Se o seu inimigo é um morto destinado a perder, então não há realmente outra escolha senão a do como/quando derrotá-lo.
Além disso, os Ukies não são o inimigo, eles não têm deliberação própria, o inimigo real é o ocidente e é este ocidente colectivo que a Rússia deve derrotar, não a sua carne de canhão ucraniana.
Mesmo que os russos consigam, de alguma forma, fazer com que os Ukies recuem da beira da guerra (o que já aconteceu duas vezes no passado), isto só garante que da próxima vez os Ukies virão com uma provocação ainda mais "provocadora". Então, porquê esperar mais?
Então a batalha real não é das LDNR ou da Ucrânia, é uma batalha quanto ao futuro do continente europeu. A Rússia precisa de fazer o mesmo que fez à Geórgia em 08.08.08 não "apenas" aos Ukronazis em Kiev, mas ainda mais aos seus patronos nos EUA e na UE. Sim, os militares Ukie devem ser desarmados, mas de forma a forçar os líderes da UE a voltar à razão e à abandonar a sua guerra actual (80% informativa, 15% económica e 5% cinética) contra a Rússia.
A cada século ou pouco mais ou menos, os governantes da Europa gostam de se unir para enfrentar a Rússia. O passado não lhes ensina nada porque são demasiado narcisistas e demasiado ideológicos para verem que são os herdeiros de Napoleão e Hitler (e muitos outros antes destes dois).

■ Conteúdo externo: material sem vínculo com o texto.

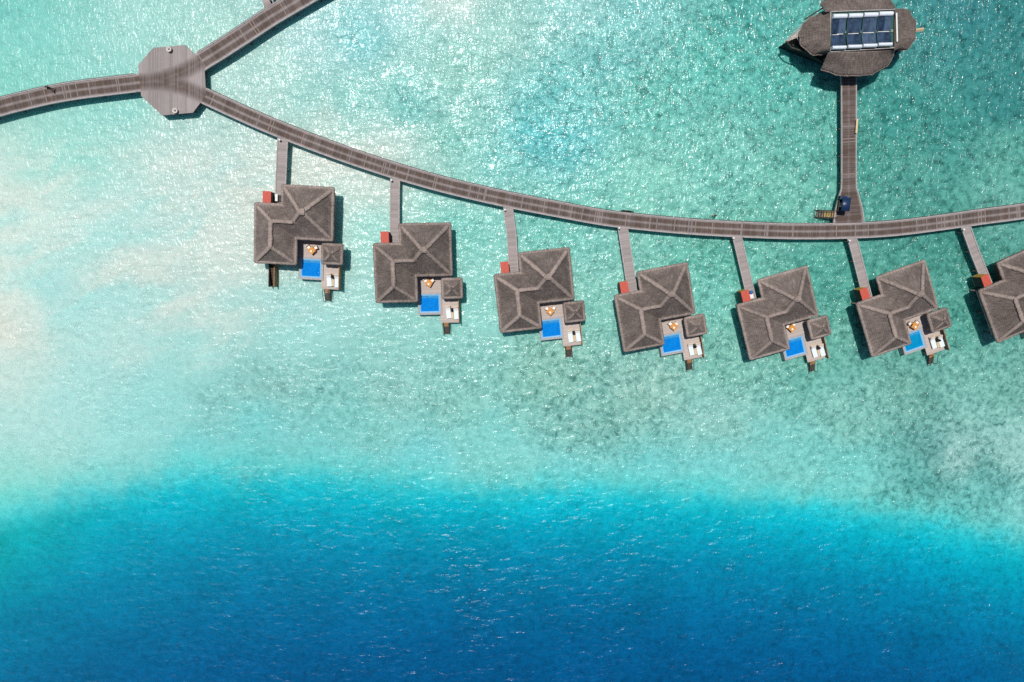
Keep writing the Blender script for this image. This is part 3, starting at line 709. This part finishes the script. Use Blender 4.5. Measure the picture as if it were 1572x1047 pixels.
def make_lounger():
    r = empty('sun_lounger')
    f = MB()
    for x in (-.34, .34): f.box(x-.03, x+.03, -1.0, .98, .22, .28)
    for y in (-.97, .95): f.box(-.31, .31, y-.03, y+.03, .22, .28)
    f.build('frame', M['tan'], r)
    for x in (-.33, .33):
        for y in (-.9, .85): MB().box(x-.03, x+.03, y-.03, y+.03, 0, .22).build('leg', M['tan'], r)
    MB().box(-.36, .36, -1.0, .32, .285, .38).build('mattress', M['pale_blue'], r, bevel=.03)
    Mt = Matrix.Translation((0, .34, .30)) @ Matrix.Rotation(R(32), 4, 'X')
    b = MB().box(-.36, .36, 0, .74, 0, .09, Mt).build('backrest', M['white'], r, bevel=.03)
    MB().box(-.32, .32, .56, .74, .092, .16, Mt).build('headrest', M['tan'], b, bevel=.03)
    return r
def make_side_table():
    r = empty('side_table'); t = MB()
    for i in range(5): t.box(-.18, .18, -.5+.2*i, -.5+.2*i+.185, .36, .40)
    t.build('tabletop', M['tan'], r)
    for x in (-.15, .15):
        for y in (-.44, .44): MB().box(x-.025, x+.025, y-.025, y+.025, 0, .36).build('leg', M['tan'], r)
    return r
def make_parasol():
    r = empty('parasol')
    MB().lathe([(0, 0), (.3, 0), (.3, .05), (.05, .08), (0, .08)], n=16).build('base', M['black'], r, True)
    MB().lathe([(.028, .06), (.028, 1.2), (0, 1.2)], n=8).build('pole', M['tan'], r, True)
    c = MB(); n = 14; prof = [(.10, .55), (.22, .62), (.25, .8), (.20, 1.1), (.1, 1.34), (.03, 1.4), (0, 1.41)]
    for (r0, z0), (r1, z1) in zip(prof, prof[1:]):
        for i in range(n):
            a, b = 2*math.pi*i/n, 2*math.pi*(i+1)/n; fa, fb = (1, .78) if i % 2 else (.78, 1)
            q = [(r0*fa*math.cos(a), r0*fa*math.sin(a), z0), (r0*fb*math.cos(b), r0*fb*math.sin(b), z0), (r1*fb*math.cos(b), r1*fb*math.sin(b), z1), (r1*fa*math.cos(a), r1*fa*math.sin(a), z1)]
            c.face(q if r1 > 0 else q[:3])
    c.build('canopy', M['parasol'], r); return r
pt, pc_, pb, pl_, psd, pu = make_table(), make_chair(), make_plate(), make_lounger(), make_side_table(), make_parasol()
first = True
TBL = [(1.78,-2.64,45),(1.62,-2.2,58),(1.66,-2.66,43),(2.2,-2.72,41),(1.66,-2.25,30),(2.1,-2.95,43)]
def put(proto, i, u, v, z, a, label, cat, group):
    o = proto if first else copy_tree(proto); o.location = at(i, u, v, z); o.rotation_euler = (0, 0, R(a+VILLA[i][2])); tag(o, label, cat, group); return o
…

Não vejo quaisquer opções para o Kremlin senão "recordar" a estas elites governantes ocidentais como terminaram as suas tentativas anteriores e precisam de assim fazer não através de palavras, ou mesmo por exercícios militares dentro da Rússia, mas pela acção, por acções claras, inequívocas e observáveis. Nada menos do que está espécie de acção poderá trazer as classes dirigentes ocidentais de volta à realidade.